【明治維新鴻業の発祥地、山口 今年は大村益次郎遭難から150年】  No.194

▲大村益次郎両親の墓(秋穂西)

(9月18日付・松前了嗣さん寄稿の続き)
 
郷里への手紙

 7月17日、江戸は東京と改められた。8月27日には天皇即位の大礼が京都御所の紫宸殿で行われ、9月8日には、元号は明治となり、一元一世の制が定められた。
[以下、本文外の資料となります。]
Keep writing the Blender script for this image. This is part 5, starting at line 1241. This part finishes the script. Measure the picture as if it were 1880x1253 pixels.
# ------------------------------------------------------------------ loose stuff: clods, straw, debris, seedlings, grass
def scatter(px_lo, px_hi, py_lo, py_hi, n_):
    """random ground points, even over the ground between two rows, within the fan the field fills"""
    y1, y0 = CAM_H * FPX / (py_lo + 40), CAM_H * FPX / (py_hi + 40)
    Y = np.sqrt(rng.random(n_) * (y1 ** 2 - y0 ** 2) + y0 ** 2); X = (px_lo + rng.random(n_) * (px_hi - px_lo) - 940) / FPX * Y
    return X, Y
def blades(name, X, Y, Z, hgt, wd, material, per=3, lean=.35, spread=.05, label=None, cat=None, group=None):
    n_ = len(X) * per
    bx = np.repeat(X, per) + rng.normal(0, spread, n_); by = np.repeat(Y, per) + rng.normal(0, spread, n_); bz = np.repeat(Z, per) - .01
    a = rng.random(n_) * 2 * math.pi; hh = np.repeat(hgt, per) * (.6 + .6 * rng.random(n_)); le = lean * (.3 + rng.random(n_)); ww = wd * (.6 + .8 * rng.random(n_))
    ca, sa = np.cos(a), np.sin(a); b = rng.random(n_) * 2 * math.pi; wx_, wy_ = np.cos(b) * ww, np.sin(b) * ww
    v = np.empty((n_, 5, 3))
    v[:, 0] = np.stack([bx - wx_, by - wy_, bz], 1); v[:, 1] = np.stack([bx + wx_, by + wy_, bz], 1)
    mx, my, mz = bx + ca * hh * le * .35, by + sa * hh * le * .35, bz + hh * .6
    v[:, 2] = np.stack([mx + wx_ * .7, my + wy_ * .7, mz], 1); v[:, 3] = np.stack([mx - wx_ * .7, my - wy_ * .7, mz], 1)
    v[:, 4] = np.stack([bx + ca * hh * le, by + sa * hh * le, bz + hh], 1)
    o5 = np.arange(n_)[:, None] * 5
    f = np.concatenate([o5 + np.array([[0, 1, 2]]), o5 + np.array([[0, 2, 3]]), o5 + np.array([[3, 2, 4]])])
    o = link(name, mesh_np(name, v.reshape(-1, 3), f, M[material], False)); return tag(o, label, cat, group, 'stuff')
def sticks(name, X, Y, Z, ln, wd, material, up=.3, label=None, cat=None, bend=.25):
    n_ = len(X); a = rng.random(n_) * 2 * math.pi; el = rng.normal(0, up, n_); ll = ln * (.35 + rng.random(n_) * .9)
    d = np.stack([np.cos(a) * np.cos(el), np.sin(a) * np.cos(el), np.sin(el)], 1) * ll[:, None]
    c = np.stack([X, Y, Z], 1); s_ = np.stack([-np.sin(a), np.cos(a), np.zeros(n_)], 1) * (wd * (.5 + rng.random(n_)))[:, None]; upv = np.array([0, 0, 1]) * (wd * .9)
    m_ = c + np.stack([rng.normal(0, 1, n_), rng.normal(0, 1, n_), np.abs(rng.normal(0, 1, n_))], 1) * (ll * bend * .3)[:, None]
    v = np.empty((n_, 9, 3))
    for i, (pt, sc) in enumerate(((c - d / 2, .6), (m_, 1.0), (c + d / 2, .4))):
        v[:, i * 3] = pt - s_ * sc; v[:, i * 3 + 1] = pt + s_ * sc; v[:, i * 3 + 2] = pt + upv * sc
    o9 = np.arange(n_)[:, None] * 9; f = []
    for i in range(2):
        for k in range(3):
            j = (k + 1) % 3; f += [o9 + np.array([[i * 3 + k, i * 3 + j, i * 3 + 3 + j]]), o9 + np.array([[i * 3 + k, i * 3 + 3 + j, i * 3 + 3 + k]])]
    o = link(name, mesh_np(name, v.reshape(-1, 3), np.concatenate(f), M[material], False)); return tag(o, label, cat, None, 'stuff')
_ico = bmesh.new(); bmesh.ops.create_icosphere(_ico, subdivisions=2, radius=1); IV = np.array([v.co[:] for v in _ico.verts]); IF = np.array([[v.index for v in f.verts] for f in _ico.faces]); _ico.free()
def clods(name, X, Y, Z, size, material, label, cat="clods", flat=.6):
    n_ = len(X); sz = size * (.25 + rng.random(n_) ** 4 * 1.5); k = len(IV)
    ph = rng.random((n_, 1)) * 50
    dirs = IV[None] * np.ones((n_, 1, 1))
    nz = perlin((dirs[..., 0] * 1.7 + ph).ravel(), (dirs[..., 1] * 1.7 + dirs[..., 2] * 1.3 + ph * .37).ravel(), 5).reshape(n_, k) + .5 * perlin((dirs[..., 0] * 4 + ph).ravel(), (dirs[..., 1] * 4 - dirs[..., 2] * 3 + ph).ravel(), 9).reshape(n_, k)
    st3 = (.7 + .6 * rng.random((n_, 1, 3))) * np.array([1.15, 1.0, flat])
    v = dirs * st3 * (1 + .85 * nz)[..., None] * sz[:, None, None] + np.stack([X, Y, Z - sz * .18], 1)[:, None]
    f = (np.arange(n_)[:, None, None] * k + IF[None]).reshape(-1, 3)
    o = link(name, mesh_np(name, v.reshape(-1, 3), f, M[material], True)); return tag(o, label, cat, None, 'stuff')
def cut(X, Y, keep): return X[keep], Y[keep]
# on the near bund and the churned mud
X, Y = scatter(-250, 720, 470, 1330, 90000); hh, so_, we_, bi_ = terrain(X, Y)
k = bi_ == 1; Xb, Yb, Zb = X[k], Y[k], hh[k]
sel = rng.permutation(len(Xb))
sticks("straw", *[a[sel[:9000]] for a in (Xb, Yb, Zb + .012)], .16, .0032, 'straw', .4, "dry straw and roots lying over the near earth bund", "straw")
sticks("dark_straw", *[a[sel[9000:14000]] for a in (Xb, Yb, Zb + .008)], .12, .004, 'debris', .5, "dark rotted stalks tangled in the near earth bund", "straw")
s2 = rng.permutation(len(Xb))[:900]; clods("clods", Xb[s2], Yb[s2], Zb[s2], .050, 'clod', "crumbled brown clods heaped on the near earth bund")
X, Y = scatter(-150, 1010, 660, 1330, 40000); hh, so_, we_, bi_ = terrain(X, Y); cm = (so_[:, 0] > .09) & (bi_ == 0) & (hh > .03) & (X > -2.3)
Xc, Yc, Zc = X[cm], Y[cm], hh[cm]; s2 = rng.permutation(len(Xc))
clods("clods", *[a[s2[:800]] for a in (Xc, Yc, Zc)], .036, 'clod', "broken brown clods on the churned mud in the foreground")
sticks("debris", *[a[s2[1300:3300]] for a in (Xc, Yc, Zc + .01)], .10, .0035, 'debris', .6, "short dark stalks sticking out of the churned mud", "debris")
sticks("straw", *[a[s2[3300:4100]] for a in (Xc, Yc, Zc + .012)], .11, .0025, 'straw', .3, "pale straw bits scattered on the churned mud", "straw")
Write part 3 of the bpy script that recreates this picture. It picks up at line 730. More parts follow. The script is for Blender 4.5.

 これより先、8月28日、東征軍に対し米沢藩が降伏を申し入れた。続いて9月15日には仙台藩、22日には会津藩が開城降伏。23日には長岡藩、庄内藩、25日には、盛岡藩が降伏した。
 
 10月2日、益次郎は、東北平定の功により、朝廷より太刀料として300両と天盃、沙汰書を賜った。
 
 またこの日、益次郎は、父・孝益と妻・琴に手紙を送っている。次にあげるのは、彼が妻に宛てたものである。
 
 「一、月キウ金の残り千五百両送可候間、千両ハ上田庄蔵えあけ入用之節、御請取可成候。五百両は手もとにおき、たしかなるものにかし、或ハ田地おんもとめ被成候。一、春已来のほねおりに付、天朝より御太刀代として三百両下し賜り候。そのまゝ父上え御あけ可成候。年よりは何時死するも斗りがたく候間、命ある間に早々御遣わし可成候。最もたしかなるものをおんつかはし之事」
 
 この時、母の梅は、1865(慶応元)年、66歳で没していた。